In light of these principles, the Court considered a figure of £10,000 was the nearest one can come to quantifying just satisfaction in monetary terms for this particular wrong”. In the Court’s view, the amount reflected Mr Faulkner’s loss of 10 months’ conditional liberty by reason of the Respondents’ breach of Mr Faulkner’s right not to continue to be detained in the absence of a speedy decision by a judicial body.
Relevance to the Victorian Charter
The case provides a useful analysis of principles to be considered when awarding damages for violations of human rights. This analysis is of indirect relevance to the Charter only, as section 39(3) provides that a person is not entitled to be awarded any damages because of a breach of Charter rights. However, a person may still seek relief or remedy on the ground of unlawfulness arising from the Charter where that person would otherwise have a cause of action to seek relief or remedies: section 39(1). To that extent, the principles upheld in Faulkner are instructive in the development to remedies under the Charter generally.

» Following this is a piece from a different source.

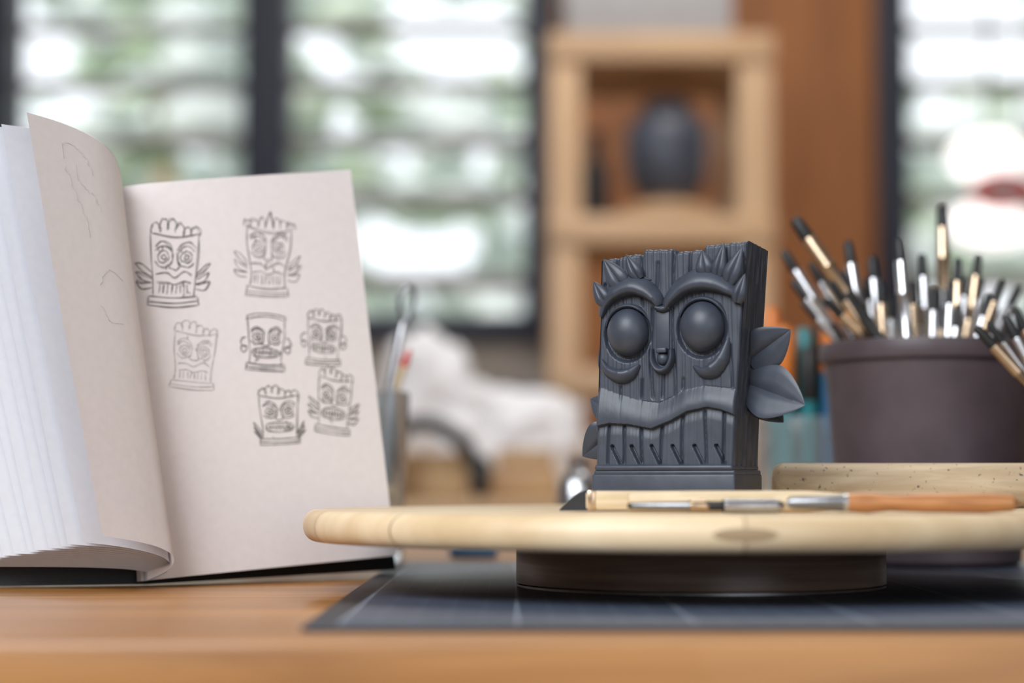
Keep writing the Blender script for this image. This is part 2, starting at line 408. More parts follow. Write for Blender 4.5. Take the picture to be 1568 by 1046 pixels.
def column(kind,f):
    if kind in('F','B'): tw=topw_at(f)
    elif kind=='R': tw=topw_at(1)-1.2*f
    else: tw=topw_at(0)-.5*(1-f)
    if kind=='B': tw-= 1.2*f+.5*(1-f)
    w=Wb+(tw-Wb)*ws
    l_,r_,T_=uL(w),uR(w),Tk(w)
    if kind=='F':
        u=l_+(r_-l_)*f; h=front_h(u,w); e=np.minimum(f,1-f)*57; rd=1.0*(1-np.clip(e/1.0,0,1))**2
        h=h-rd-1.2*np.clip((w-(tw-1.2))/1.2,0,1)**2
        return u,h,w
    if kind=='R':
        v=-T_*f; h=side_h(v+f*0,w,0); ed=np.sin(np.clip(f*math.pi,0,math.pi))**.3
        return r_+h*ed,v-0,w
    if kind=='B':
        u=l_+(r_-l_)*f; return u,-T_,w
    v=-T_*f; h=side_h(v,w,2); return l_-h*np.sin(min(max(f*math.pi,0),math.pi))**.3,v,w
cl=[('F',i/(NF-1)) for i in range(NF)]+[('R',i/NS) for i in range(1,NS)]+[('B',1-i/(NF-1)) for i in range(NF)]+[('L',1-i/NS) for i in range(1,NS)]
vs=[]
for kd,f in cl:
    u,v,w=column(kd,f); vs+= [(a,b_,c) for a,b_,c in zip(u,v,w)]
vs=np.array(vs,dtype=float)
Ow=np.array(O); W3=Ow+.001*(vs[:,0:1]*np.array(rv)+vs[:,1:2]*np.array(nv)+vs[:,2:3]*np.array((0,0,1)))
NC=len(cl); fs=[]
for i in range(NC):
    j=(i+1)%NC
    for k in range(NW-1): fs.append((i*NW+k,j*NW+k,j*NW+k+1,i*NW+k+1))
b0=NF+NS-1
for i in range(NF-1):
    a=i*NW+NW-1; c=(i+1)*NW+NW-1; d=(b0+NF-1-i)*NW+NW-1; e=(b0+NF-2-i)*NW+NW-1
    fs.append((a,c,e,d))
tk=MB(); tk.add([Vector(p) for p in W3],fs,'clay')
Tt=Matrix(((rv.x,-nv.x,0,O.x),(rv.y,-nv.y,0,O.y),(0,0,1,O.z),(0,0,0,1)))
def tb(u0,u1,v0,v1,w0,w1,bev): tk.box(((u0+u1)/2000,-(v0+v1)/2000,(w0+w1)/2000),((u1-u0)/1000,(v1-v0)/1000,(w1-w0)/1000),'clay',bev/1000,Tt,3)
tb(-29.8,26.2,-32,1.8,0,13.2,.9); tb(-29.2,26.0,-31.4,1.4,12.6,14.6,.8); tb(-28.8,25.4,-30.6,2.0,14.2,16.6,1.1)
def relief(pts,wd,ht,v0=0,n_=14,seg=12,power=1.0,skew=0):
    p3=cat([Vector((*uw(*p),0)) for p in pts],n_); N=len(p3); tt=np.linspace(0,1,N)
    wd_=np.interp(tt,np.linspace(0,1,len(wd)),wd); ht_=np.interp(tt,np.linspace(0,1,len(ht)),ht)
    V=[];Fc=[]
    for i,p in enumerate(p3):
        t=(p3[min(i+1,N-1)]-p3[max(i-1,0)]).normalized(); s_=Vector((-t.y,t.x,0))
        for q in range(seg+1):
            a=math.pi*q/seg; c_=math.cos(a); z=math.sin(a)**power
            sk=1+skew*c_
            V.append(K(p.x+s_.x*c_*wd_[i],v0+ht_[i]*z*sk,p.y+s_.y*c_*wd_[i]))
        V.append(K(p.x,v0-2,p.y))
    S=seg+2
    for i in range(N-1):
        for q in range(S): Fc.append((i*S+q,i*S+(q+1)%S,(i+1)*S+(q+1)%S,(i+1)*S+q))
    Fc.append(tuple(range(S))); Fc.append(tuple((N-1)*S+q for q in range(S)))
    tk.add(V,Fc,'clay')
# brows
relief([(921,482),(928,461),(945,443),(970,434),(992,441),(1008,455),(1014,468)],[.7,2.2,3.4,3.8,3.5,2.6,1.6],[1.5,3.2,4.6,5,5,4.6,3],0,skew=-.35,power=.8)
relief([(1022,472),(1030,458),(1048,440),(1072,431),(1098,434),(1122,447),(1136,462)],[1.4,2.6,3.6,4.1,3.9,2.8,.9],[3,4.6,5,5.2,5,4,2],0,skew=-.35,power=.8)
relief([(1008,470),(1018,473),(1029,470)],[1.2,1.5,1.2],[3.0,3.4,3.0],0)
relief([(928,455),(946,431),(973,420),(999,427)],[.4,.9,.9,.3],[1,1.8,1.8,.8],0)
relief([(1045,426),(1070,416),(1100,419),(1127,433)],[.4,.9,.9,.3],[1,1.8,1.8,.8],0)
# bags
relief([(921,548),(932,566),(952,575),(968,571),(981,558)],[.4,2.0,3.0,2.4,.5],[.8,3,4.2,3.4,1],0,skew=.3)
relief([(1063,562),(1078,572),(1094,569),(1108,552),(1117,520)],[.4,2.2,3.2,2.6,.4],[.8,3,4.2,3.4,.8],0,skew=.3)
def ell(c,r,v,n1=40):
    u,w=c; pr=[(math.sin(a),-math.cos(a)) for a in np.linspace(0,math.pi,24)]
    T=Tt@Matrix.Translation((u/1000,-v/1000,w/1000))@Matrix.Diagonal((r[0]/1000,r[1]/1000,r[2]/1000,1))
    tk.lathe(pr,'clay',T,n1)
ell(uw(963,507),(8.0,6.4,8.9),.2); ell(uw(1077,502),(8.4,6.6,9.3),.2)
def ring(cx_,cy_,rx,ry,a0,a1,wd,ht):
    pts=[(cx_+rx*math.cos(math.radians(a)),cy_-ry*math.sin(math.radians(a))) for a in np.linspace(a0,a1,9)]
    relief(pts,[.3,wd,wd,wd,.3],[.8,ht,ht,ht,.8],-.8,6)
ring(963,508,36,42,25,165,1.0,3.0); ring(1077,503,38,44,10,155,1.0,3.0)
# nose
tb(*[uw(1006,0)[0],uw(1028,0)[0]],-1,.9,uw(0,536)[1],uw(0,476)[1],.5)
relief([(1001,534),(1002,552),(1008,564),(1017,568),(1026,563),(1031,550),(1031,534)],[.6,1.1,1.3,1.4,1.3,1.1,.6],[2.2,3.4,3.8,4,3.8,3.4,2.2],0,8)
ell(uw(1017,550),(2.4,2.2,2.4),0.2); tb(uw(1009,0)[0],uw(1025,0)[0],-1,3.0,uw(0,541)[1],uw(0,533)[1],.5)
def leaf(A_,B_,Wd,Nn,width,thick,bend=0,base=.4,peak=.4,groove=.5,ns=22,nq=14):
    A_=Vector(A_);B_=Vector(B_);Wd=Vector(Wd).normalized();Nn=Vector(Nn).normalized(); L=(B_-A_).length
    def prof(s):
        if s<peak: return base+(1-base)*math.sin(s/peak*math.pi/2)
        x=(s-peak)/(1-peak); return max(0,(1-x**1.5))**.9
    def top(s,q,sg):
        q=q*2-1; p=prof(s)
        side=A_+(B_-A_)*s+Wd*q*width*p
        z=thick*(1-q*q)**.6*p - groove*thick*math.exp(-(q/.14)**2)*p*(1-s*.6)
        if sg<0: z=-thick*.6*(1-q*q)**.6*p
        return side+Nn*(z+bend*L*s*s+.25*width*p*q*q)
    tk.grid(lambda s,q:top(s,q,1),ns,nq,'clay'); tk.grid(lambda s,q:top(s,q,-1),ns,nq,'clay',True)
def fl(a,b_,w,v=1.4,th_=2.6,tipv=.8):
    ua,ub=uw(*a),uw(*b_); A_=K(ua[0],v,ua[1]); B_=K(ub[0],v+tipv,ub[1]); d=(B_-A_).normalized()
    leaf(A_,B_,d.cross(nv),nv,w/1000,th_/1000,0,.6,.3,.35)
for a in [((960,438),(928,392),4.2),((934,464),(912,426),3.4),((984,426),(963,386),3.0),
          ((1086,424),(1080,386),3.6),((1102,430),(1113,376),3.0),((1118,440),(1140,384),3.6),((1131,468),(1144,424),3.0)]:
    fl(a[0],a[1],a[2])
def sl(ua,wa,ub,wb,w,va=-13,vb=-11,bend=0,th_=2.4,base=.45):
    A_=K(ua,va,wa); B_=K(ub,vb,wb); d=(B_-A_).normalized(); N_=(nv*.85+rv*.35).normalized()
    leaf(A_,B_,d.cross(N_),N_,w/1000,th_/1000,bend,base,.42,.8)
sl(26,55,43.5,66,8.2,-15,-12,.05,2.4,.6); sl(25,47,49.0,38,10.4,-15,-10,.08); sl(25,44,40,32,6,-18,-14)
sl(-25,52,-33,61,5,-13,-15); sl(-25,36,-37,42,6,-13,-15); sl(-25,30,-39.5,20,8,-13,-13)
tk.build('tiki_clay_sculpture',smooth=40)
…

On the broader question of liability, section 21(7) of the Charter contains the equivalent right to that found under article 5 (4) of the Convention. Any analysis of this right may, where relevant, draw on discussion of the right in Faulkner. It should be noted, though, that under section 5 the Charter of Human Rights and Responsibilities (Public Authorities) Regulations 2009, Adult and Youth Parole Boards are declared not to be public authorities for the purposes of the Charter. In effect, this will limit the application of the right protected by s 21(7) of the Charter to these bodies to circumstances involving interpretation of their statutory obligations.